STATED GOAL: Extract, unchanged, each line of the listing below from its first line through the line that contains "from mathutils import", inclusive, and nothing else.

AVAILABLE DATA:
* * * *

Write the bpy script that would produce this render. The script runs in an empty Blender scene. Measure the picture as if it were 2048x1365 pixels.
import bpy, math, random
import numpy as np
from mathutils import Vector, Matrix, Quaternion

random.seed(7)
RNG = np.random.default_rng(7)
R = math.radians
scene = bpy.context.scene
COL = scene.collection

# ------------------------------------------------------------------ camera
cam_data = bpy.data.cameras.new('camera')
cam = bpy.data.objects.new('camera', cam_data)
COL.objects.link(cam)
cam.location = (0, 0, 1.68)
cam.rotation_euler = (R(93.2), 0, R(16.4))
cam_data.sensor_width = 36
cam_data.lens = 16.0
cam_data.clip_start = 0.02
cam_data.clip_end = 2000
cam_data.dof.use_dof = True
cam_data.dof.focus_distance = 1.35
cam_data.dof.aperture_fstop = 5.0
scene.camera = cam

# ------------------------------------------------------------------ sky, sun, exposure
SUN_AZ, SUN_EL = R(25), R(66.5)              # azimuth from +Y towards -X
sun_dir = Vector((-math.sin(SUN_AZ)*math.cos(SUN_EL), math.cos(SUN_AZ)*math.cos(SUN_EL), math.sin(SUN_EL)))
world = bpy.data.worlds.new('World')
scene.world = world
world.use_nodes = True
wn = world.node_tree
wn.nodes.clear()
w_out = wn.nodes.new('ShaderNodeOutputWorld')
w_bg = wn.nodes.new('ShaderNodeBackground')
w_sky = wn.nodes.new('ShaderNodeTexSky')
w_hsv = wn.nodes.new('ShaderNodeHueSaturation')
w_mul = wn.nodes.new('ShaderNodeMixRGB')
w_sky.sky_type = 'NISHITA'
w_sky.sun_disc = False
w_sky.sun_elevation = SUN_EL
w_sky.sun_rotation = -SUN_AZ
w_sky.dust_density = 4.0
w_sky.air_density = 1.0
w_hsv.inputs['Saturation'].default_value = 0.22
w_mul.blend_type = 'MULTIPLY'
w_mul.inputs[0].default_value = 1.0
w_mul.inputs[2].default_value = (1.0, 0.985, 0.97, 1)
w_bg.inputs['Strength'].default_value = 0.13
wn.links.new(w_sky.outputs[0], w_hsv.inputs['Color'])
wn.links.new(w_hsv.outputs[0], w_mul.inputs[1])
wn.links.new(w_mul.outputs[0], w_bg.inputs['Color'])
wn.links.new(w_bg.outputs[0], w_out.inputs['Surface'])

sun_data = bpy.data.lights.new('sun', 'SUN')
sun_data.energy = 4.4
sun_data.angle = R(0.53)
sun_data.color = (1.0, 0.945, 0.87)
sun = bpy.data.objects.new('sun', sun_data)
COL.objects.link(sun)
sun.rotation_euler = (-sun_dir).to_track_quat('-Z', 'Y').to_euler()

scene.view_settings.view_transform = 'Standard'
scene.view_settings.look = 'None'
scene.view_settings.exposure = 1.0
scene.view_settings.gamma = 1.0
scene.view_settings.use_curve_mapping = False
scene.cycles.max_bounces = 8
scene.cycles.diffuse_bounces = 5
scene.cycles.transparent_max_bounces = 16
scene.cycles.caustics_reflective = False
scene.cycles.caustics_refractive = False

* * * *

RESULT OF THIS TASK:
Write the bpy script that would produce this render. The script runs in an empty Blender scene. Measure the picture as if it were 2048x1365 pixels.
import bpy, math, random
import numpy as np
from mathutils import Vector, Matrix, Quaternion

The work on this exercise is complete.